Obaa Yaa
Can l forgive hubby for leaving us 22 years?
I got married 26 years ago to a gentleman who was initially very loving and caring by all standards. We were both happy in our marriage and blessed with two pretty girls.
As things were not going on well, my husband left Ghana 22 years ago to seek better economic fortunes in the United States of America (USA). At the time my husband was leaving, our children were four and two years old respectively.
He has not paid any visit to Ghana, let alone made any effort to enable us to join him there since leaving the shores of this country.
Initially, he wrote letters frequently to find out how we fared and enquired about the educational progress of the children.
More than 18 years now, we have not heard from him and are worried if he is still alive.
l have single- handedly looked after the children without the support of any of his relatives.
Surprisingly, he has written about two months ago to inform me that he has re-married and was no longer interested in me.
ObaaYaa, l must confess that this man has really ruined my life and caused me serious harm because l had turned down offers from many suitors who are now happily married with children.
Can l take legal action against him for damage caused me?
Ampoma, Accra.
Dear Ampoma,
l commend you for the ordeal you have gone through to take care of your children single-handedly in spite of the daunting challenges.
I can envisage how you feel and how enraged you must be against your husband who has not treated you well,as you try to remember the men who had proposed to marry you.
Though he could be charged by the court to pay you an alimony, you should desist from taking a legal action against him for the interest of your children.
Additionally, you should not infer that your marriage to those who had proposed to you would have been sailing well just like those they are married to. This is to confirm the fact that all the hands are not equal.
Obaa Yaa
He introduced me wrongly
Dear Obaa Yaa,
I visited my boyfriend at his office only to meet him and a young lady having a serious chat.
He politely introduced the lady to me as his workmate and also introduced me as a friend without telling the lady that I am his lover.
When he came home and I went over to spend the night, he seemed not to find any fault with what he did.
He was rather giving attitude and pretending as if I don’t even exist in his life.
I then told him I was not happy that he did not give me the proper acknowledgment as his lover.
Do you think he has something up his sleeve and did not want the lady he called workmate to know that we are lovers?
Greetings,
Araba, Mamobi.
Dear Araba,
FOR very good reasons, certain individuals would not want to publicise their love affairs. They believe love is a private matter and not for public consumption, and would prefer to run their relationships quietly.
Others also think that once they are not married and have not found the right person, there is no need introducing anyone until they are fully committed and envision a lifetime relationship.
So you cannot immediately judge the motive of your boyfriend for not introducing you appropriately, although it is also possible that he could have feelings for the other lady.
However, do not get worked up. Stay calm, and with time, the truth will become clear.
Obaa Yaa
My wife wants 2 more children
Dear Obaa Yaa,
I HAVE been married for five years with three children. They are two boys and a girl.

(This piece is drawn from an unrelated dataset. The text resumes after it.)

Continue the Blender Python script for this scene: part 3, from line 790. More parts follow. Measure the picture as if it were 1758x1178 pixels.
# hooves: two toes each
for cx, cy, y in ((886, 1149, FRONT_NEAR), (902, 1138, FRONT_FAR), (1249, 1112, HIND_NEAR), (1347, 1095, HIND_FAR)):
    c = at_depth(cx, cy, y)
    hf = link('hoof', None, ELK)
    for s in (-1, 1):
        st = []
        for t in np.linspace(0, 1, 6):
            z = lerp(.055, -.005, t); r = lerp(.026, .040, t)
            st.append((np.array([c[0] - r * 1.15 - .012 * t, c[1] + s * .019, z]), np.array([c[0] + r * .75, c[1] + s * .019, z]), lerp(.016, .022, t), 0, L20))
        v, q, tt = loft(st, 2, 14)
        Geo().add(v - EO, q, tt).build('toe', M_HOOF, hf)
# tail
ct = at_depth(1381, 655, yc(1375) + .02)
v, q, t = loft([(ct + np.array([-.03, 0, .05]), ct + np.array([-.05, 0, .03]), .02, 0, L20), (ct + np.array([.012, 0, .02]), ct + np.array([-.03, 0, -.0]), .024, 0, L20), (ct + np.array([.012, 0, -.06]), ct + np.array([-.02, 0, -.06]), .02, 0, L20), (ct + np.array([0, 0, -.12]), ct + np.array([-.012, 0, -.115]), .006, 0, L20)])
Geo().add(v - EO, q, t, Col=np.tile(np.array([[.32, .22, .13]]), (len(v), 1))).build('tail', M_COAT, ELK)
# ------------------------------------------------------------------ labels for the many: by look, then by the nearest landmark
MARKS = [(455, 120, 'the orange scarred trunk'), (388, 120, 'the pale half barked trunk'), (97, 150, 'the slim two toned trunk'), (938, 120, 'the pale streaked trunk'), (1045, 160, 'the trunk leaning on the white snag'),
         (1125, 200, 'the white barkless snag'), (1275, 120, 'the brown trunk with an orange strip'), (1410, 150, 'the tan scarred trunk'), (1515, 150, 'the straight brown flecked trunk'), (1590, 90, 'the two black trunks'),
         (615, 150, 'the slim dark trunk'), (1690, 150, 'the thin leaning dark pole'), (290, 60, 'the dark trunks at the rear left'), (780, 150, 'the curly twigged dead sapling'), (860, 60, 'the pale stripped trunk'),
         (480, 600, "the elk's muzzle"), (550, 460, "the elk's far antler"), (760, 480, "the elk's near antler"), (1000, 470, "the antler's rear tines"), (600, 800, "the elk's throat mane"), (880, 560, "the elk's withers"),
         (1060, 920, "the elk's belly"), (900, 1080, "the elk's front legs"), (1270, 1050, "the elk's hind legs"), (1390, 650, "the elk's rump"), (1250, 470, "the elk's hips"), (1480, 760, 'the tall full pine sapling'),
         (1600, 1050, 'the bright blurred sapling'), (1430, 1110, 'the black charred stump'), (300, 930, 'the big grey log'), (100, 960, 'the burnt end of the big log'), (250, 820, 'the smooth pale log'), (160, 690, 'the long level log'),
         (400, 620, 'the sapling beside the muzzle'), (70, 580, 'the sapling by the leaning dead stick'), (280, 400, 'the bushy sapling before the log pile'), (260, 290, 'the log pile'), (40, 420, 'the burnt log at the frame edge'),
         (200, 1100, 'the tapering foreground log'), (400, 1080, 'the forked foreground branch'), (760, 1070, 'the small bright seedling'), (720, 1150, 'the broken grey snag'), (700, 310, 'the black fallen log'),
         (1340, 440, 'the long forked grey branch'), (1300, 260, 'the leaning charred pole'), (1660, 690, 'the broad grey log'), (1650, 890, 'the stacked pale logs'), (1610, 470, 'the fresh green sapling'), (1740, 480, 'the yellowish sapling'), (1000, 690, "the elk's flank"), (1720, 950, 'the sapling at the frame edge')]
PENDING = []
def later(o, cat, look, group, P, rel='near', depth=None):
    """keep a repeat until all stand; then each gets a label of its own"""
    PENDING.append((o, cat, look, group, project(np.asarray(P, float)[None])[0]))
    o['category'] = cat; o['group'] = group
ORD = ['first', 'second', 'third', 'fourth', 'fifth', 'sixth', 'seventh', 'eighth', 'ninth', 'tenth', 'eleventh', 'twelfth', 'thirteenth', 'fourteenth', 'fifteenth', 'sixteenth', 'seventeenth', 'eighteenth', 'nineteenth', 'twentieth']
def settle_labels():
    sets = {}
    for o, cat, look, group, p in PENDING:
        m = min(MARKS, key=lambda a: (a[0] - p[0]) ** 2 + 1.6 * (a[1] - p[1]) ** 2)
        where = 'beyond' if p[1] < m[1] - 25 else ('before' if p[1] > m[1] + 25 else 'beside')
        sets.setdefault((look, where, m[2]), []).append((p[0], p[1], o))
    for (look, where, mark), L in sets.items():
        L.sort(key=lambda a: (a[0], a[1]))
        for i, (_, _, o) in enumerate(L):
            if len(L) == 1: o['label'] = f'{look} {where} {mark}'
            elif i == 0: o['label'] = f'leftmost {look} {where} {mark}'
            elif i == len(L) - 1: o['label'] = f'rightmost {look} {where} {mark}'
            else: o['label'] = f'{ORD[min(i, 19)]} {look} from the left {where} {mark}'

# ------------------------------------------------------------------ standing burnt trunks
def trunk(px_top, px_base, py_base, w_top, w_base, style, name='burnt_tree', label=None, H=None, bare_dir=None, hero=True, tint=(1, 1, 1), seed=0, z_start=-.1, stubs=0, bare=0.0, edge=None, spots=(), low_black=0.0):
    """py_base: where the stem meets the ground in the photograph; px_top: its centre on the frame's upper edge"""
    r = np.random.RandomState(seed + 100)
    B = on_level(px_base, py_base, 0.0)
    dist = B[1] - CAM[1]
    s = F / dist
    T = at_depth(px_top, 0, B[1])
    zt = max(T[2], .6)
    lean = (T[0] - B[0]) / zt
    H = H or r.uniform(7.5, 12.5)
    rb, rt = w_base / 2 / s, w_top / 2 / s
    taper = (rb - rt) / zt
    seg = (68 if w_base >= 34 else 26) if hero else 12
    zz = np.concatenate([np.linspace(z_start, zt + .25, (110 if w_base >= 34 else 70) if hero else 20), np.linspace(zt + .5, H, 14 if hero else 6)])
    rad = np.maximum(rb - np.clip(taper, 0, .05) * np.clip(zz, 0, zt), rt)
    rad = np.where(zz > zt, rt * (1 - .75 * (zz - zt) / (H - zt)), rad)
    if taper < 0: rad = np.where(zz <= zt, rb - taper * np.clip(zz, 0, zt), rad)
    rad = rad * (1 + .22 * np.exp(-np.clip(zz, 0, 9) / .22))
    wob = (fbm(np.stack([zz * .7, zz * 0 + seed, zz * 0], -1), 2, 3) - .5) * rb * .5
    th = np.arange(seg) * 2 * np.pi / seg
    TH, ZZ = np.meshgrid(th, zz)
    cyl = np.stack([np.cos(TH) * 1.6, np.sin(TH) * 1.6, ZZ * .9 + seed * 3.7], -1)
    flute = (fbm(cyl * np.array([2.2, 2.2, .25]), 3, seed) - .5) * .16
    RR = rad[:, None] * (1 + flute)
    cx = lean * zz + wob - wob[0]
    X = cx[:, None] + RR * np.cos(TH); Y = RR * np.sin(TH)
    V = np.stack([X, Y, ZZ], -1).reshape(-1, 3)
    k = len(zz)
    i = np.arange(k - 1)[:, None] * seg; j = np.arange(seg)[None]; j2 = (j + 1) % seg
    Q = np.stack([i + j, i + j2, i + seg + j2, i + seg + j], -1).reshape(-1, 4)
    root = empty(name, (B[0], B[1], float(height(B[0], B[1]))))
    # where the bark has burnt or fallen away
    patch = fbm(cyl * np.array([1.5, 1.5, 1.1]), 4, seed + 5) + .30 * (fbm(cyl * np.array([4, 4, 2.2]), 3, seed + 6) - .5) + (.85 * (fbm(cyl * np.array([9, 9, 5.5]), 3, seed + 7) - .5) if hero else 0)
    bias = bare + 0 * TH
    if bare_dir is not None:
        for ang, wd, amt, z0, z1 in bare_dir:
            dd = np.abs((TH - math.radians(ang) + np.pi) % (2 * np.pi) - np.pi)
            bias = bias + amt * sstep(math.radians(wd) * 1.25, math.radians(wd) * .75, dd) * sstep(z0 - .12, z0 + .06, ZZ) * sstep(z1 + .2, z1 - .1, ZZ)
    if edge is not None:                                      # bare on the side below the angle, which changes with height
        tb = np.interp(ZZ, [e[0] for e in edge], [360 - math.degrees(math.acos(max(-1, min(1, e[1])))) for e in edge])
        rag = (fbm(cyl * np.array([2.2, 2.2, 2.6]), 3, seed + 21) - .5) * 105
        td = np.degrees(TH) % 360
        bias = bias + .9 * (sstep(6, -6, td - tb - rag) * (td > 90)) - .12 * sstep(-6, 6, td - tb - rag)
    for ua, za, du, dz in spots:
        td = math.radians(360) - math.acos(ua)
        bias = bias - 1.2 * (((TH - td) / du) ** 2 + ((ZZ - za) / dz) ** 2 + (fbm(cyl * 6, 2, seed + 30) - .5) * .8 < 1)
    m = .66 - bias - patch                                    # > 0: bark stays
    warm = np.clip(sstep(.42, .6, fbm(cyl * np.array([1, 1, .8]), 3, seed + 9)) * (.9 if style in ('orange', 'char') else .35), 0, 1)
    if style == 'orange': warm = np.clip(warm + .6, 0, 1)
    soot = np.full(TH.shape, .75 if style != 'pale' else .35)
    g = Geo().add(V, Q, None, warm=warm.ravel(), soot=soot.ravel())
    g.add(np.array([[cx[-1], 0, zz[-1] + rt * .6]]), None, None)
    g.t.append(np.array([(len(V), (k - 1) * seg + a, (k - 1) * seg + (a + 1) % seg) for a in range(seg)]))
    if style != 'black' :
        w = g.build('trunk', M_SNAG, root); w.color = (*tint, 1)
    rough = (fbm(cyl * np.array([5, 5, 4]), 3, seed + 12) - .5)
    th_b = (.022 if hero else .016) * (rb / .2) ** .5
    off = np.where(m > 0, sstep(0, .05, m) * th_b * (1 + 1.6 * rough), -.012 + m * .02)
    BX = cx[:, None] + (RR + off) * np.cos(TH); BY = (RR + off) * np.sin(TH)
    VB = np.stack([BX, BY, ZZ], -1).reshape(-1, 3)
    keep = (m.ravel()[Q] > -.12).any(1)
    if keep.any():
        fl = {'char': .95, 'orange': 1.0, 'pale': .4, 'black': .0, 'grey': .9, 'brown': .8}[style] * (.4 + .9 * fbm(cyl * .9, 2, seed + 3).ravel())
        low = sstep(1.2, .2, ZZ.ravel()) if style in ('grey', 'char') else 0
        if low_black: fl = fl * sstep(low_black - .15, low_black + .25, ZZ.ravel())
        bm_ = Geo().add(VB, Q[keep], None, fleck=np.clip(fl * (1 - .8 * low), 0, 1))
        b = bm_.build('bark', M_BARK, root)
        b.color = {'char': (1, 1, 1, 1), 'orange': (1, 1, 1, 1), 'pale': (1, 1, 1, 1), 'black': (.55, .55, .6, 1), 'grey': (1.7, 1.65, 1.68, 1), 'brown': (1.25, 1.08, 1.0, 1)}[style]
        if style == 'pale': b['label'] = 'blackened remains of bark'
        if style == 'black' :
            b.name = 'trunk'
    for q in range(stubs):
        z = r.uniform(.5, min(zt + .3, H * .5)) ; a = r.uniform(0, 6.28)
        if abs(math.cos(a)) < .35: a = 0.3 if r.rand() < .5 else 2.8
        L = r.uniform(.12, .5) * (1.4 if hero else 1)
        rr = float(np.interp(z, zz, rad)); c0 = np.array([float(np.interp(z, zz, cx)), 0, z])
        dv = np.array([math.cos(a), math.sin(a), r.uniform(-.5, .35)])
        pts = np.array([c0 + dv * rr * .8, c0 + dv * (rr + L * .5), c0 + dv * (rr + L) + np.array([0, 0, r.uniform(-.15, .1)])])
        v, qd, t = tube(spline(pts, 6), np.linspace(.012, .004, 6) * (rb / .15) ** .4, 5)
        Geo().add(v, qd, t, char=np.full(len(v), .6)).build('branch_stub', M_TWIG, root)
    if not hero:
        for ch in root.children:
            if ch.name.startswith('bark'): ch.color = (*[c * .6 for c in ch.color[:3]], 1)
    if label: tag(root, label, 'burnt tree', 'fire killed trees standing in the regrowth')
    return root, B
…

Due to the economic situation prevailing in the country, I advised my wife to stop making babies. This is to enable us to cater for them and give them the best of education.
Unfortunately, my wife is not in agreement with the proposal but is bent on having two more children before she ends it.
As a result, she has stopped taking the family planning precautions and wants us to have unprotected sex.
I am contemplating going in for vasectomy which will make me unable to produce children but all the same enjoy our sex life.
My fear is that if my wife discovers that she is not getting pregnant, she may be tempted to cheat on me.
Please advise me.
Amevi, Ho.
Dear Amevi,
THE Bible says the two shall be one. In my opinion, one person cannot decide on the number of children to have.
There must be a mutual understanding between the two of you. You must be more communicative to agree on what will suit both of you.
You must be able to convince your wife that the economic situation is not favourable for more children. And you must make her know that until your (both of you) financial circumstances improve, more children will be a burden on the family.
If she insists on more children, then she must justify it with an increase in her income and her willingness to take up the extra burden.
If she cannot justify it, then you can go for your vasectomy and let her know. That way, I think she cannot cheat on you and bring you a pregnancy that belongs to another person.